◆ **REQUIRED TASK**: Copy out exactly the lines from the first line of the material below through the line containing "COL = SC.collection", and nothing beyond them.

◆ **SUPPLIED MATERIAL**:

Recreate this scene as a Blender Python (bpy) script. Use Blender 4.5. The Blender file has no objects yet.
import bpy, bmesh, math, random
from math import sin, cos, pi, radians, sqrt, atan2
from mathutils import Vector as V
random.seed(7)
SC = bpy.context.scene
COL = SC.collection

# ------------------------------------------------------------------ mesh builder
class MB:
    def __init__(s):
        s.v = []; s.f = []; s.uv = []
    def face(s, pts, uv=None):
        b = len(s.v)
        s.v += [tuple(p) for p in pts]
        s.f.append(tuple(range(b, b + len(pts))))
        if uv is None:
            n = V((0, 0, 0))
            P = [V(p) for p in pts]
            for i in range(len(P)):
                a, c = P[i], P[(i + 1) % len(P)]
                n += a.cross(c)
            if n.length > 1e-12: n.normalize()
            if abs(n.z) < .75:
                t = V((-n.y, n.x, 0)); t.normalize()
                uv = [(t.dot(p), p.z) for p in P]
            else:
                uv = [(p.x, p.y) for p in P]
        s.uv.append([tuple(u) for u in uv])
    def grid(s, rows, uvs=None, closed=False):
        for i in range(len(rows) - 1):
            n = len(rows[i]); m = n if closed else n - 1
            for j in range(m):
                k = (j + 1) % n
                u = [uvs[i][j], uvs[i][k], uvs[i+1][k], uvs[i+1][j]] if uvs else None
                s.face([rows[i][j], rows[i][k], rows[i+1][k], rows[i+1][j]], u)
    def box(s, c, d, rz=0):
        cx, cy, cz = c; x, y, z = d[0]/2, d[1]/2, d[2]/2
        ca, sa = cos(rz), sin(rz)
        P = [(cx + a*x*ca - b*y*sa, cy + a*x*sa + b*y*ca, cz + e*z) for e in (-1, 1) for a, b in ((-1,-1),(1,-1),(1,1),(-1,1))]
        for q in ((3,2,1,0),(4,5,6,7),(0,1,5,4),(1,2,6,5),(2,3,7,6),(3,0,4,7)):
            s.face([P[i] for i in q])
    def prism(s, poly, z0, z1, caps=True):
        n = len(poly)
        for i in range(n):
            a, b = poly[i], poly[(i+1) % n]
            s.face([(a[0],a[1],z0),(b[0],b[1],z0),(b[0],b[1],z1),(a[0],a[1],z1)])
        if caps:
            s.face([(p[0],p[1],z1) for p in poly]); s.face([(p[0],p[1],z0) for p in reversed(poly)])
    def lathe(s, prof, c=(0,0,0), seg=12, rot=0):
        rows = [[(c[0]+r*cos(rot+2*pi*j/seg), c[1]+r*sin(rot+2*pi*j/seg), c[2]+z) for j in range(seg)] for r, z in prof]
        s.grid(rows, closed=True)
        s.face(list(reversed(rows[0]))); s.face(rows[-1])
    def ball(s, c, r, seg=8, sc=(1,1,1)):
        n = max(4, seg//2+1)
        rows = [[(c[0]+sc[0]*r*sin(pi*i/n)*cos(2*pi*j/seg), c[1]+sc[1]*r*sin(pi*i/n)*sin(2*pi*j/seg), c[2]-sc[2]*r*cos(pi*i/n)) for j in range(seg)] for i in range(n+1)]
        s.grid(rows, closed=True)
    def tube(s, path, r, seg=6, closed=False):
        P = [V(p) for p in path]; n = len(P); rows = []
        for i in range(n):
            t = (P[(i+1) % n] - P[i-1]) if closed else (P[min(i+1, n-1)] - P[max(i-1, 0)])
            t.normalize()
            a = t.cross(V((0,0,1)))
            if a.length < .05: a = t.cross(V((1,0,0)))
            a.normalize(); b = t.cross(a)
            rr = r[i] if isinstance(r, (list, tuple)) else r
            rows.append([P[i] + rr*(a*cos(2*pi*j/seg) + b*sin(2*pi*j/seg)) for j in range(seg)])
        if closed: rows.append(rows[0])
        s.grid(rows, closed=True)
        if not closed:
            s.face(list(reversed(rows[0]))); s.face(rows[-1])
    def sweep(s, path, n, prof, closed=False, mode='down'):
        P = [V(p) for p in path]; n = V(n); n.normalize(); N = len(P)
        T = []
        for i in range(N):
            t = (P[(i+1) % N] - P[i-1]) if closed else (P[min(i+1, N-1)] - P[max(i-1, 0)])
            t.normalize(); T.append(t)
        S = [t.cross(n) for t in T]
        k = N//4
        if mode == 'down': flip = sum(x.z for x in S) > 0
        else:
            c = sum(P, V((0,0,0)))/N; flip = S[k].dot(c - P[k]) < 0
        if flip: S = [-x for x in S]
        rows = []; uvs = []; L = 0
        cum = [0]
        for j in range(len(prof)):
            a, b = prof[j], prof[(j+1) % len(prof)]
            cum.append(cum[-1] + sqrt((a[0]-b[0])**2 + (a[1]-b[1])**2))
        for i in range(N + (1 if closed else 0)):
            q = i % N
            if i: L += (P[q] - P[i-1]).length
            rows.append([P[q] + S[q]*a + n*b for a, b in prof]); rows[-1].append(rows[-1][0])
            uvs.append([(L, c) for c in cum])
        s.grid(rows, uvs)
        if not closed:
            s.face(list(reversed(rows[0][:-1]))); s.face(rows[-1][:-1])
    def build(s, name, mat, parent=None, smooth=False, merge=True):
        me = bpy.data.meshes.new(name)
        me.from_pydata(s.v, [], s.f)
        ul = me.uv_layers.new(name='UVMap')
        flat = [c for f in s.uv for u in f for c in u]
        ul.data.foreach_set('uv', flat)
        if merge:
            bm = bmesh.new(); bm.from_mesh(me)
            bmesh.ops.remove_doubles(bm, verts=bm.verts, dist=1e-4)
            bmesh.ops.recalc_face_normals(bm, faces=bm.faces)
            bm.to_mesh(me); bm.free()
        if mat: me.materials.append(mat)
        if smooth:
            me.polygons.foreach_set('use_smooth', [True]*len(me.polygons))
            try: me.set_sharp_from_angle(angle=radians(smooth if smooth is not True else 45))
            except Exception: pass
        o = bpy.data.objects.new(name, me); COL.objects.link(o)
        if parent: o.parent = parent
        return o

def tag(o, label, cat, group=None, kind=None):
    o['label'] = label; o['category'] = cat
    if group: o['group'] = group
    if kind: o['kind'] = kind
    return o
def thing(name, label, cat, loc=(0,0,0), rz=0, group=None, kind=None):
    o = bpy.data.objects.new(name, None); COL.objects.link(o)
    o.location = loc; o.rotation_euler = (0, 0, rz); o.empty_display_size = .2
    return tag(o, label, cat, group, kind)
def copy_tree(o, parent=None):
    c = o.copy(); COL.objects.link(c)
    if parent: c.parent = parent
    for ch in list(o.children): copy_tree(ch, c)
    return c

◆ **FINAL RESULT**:
Recreate this scene as a Blender Python (bpy) script. Use Blender 4.5. The Blender file has no objects yet.
import bpy, bmesh, math, random
from math import sin, cos, pi, radians, sqrt, atan2
from mathutils import Vector as V
random.seed(7)
SC = bpy.context.scene
COL = SC.collection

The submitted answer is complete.